The Export-Import Bank of Korea (www.koreaexim.go.kr, Chairman Yong Hwan Kim, “ Korea Eximbank”) announced on September 25 its plans to provide customized financing to exporters at lower interest rates so as to share the benefits of the upgrade in Korea’s credit rating.
Moody’s, S&P and Fitch have recently raised Korea’s credit rating, thanks to which Korea Eximbank’s borrowing rate spread is expected to fall by at least 15 basis points (bp).
This would result in annual interest payment savings of over KRW 18 billion for Korea Eximbank, the largest foreign currency bond issuer* in the country.
* 2012 foreign currency funding target: USD 11 billion
Using savings in borrowing costs, Korea Eximbank is planning to immediately reduce project finance loan rates for Korean companies in the plant, shipbuilding, and power inustries to help them compete for large-scale projects against Japanese, Chinese, and European rivals.

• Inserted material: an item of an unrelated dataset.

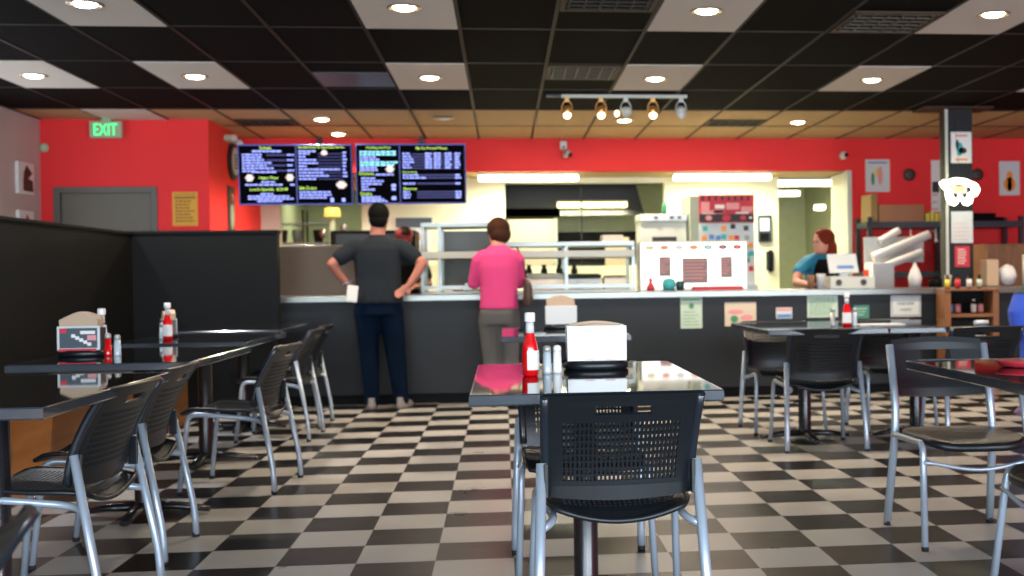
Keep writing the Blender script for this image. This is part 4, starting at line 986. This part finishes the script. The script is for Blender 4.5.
def dispenser(x, y, label, face='plain', rz=0., s=1.):
    t = thing('napkin_dispenser', label, 'napkin dispenser', (x, y, .7601), rz)
    b = BM(); lathe(b, [(.112, 0), (.120, .006), (.120, .022), (.108, .032)], (0, 0, 0), 32, 1, .66); obj('base', b, 'black_plastic', t, False)
    b = BM(); bx(b, -.105, .105, -.048, .048, .031, .035); bx(b, -.105, -.097, -.048, .048, .035, .15); bx(b, .097, .105, -.048, .048, .035, .15); bx(b, -.097, .097, -.004, .004, .035, .14); obj('holder', b, 'black_plastic', t, False)
    for q in (-1, 1):
        p = obj('display_card', bx(BM(), -.108, .108, q*.053-.003, q*.053+.003, .033, .160, .002), 'white_plastic' if face == 'plain' else 'paper_cool', t, False)  # plain face is white to stand in for the window reflected in it
        if q == -1 and face == 'plain':
            bb = BM(); bx(bb, -.045, -.01, -.0575, -.0562, .036, .039); bx(bb, .03, .065, -.0575, -.0562, .036, .039); obj('red_line', bb, 'ink_pink', p, False)
            bb = BM(); bx(bb, -.05, -.02, -.0575, -.0562, .138, .140); bx(bb, .05, .07, -.0575, -.0562, .140, .142); obj('faint_print', bb, 'ink_teal', p, False)
        if q == -1 and face == 'ad':
            obj('dark_field', bx(BM(), -.095, .095, -.0575, -.0562, .045, .15), mat('ad_slate', (.05, .07, .09), .5), p, False)
            obj('red_line', bx(BM(), -.10, .09, -.0585, -.0566, .028, .042), 'ink_red', p, False)
            bb = BM()
            for k in range(5): bx(bb, -.035+.02*k, -.015+.02*k, -.0585, -.0577, .10-.011*k, .118-.011*k)
            bx(bb, .01, .085, -.0585, -.0577, .118, .135)
            obj('printed_picture', bb, 'paper', p, False)
            obj('printed_mark', bx(BM(), .045, .09, -.059, -.0577, .085, .112), 'ink_pink', p, False)
            obj('printed_corner', bx(BM(), -.095, -.06, -.059, -.0577, .125, .15), 'ink_red', p, False)
    zt = .172 if face == 'plain' else .215
    b = BM()
    prof = [(-.094, .06)]+[(-.094-.006*(i == 0)+.188*i/10, zt-.012+.012*math.sin(PI*i/10)+(.004 if face == 'plain' else .02*math.sin(PI*i/10))) for i in range(11)]+[(.094, .06)]
    prism(b, prof, .008, .046); prism(b, [(x_, z_-.01) for x_, z_ in prof], -.046, -.008)
    obj('napkins', b, 'napkin', t, False)
    for ob in t.children_recursive: pass
    t.scale = (s, s, s)
    return t
dispenser(.335, 4.28, 'white-faced napkin dispenser on the middle foreground table', 'plain', 0, 1.0)
dispenser(-1.955, 5.66, 'colourful napkin dispenser with red stripe on the second booth table', 'ad', 0, .88)
dispenser(.375, 7.72, 'pale napkin dispenser on the small dark table behind, near the counter', 'ad2', 0, .95)
dispenser(-2.06, 7.45, 'dark napkin dispenser behind the ketchup on third booth table', 'ad', -1.2, .72)
t = thing('food_basket', 'red plastic food basket on the table at the right edge', 'basket', (1.865, 3.97, .7603))
b = BM(); lathe(b, [(.08, 0), (.10, .006), (.11, .020), (.113, .024)], (1.865, 3.97, .7603), 28, 1.15, .9); obj('basket', b, 'ink_red', t)
b = BM(); lathe(b, [(.06, .0245), (.05, .028)], (1.88, 3.97, .7603), 20, 1.05, .8); obj('paper_liner', b, 'napkin', t)
single('menu_card', bx(BM(), 2.32, 2.62, 7.42, 7.58, .7605, .766), 'paper_cool', 'pale card lying on the rear table right of the ketchup', 'card')
single('rolled_cutlery', tube(BM(), [(3.02, 7.25, .775), (3.12, 7.28, .775)], .014, 10), 'paper_cool', 'white rolled napkin at the right end of the rear table pair', 'napkin')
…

In addition, Korea Eximbank plans to increase its ceiling for rediscounting trade bills* by KRW 1 trillion to KRW 3.7 trillion.
* Rediscount on trade bills is a form of financing provided to exporters by rediscounting trade bills (with maturities of less than two years) purchased by commercial banks based on export documentation
Chairman Yong Hwan Kim of Korea Eximbank commented, “The upgrade in the national credit rating is the result of the collective effort of Korean workers, exporters and the government in overcoming external adversities. As a government-mandated bank, Korea Eximbank will do its utmost to ensure that the higher credit rating translates into real benefits for the national economy, by strengthening support for vulnerable sectors as well as for export industries.”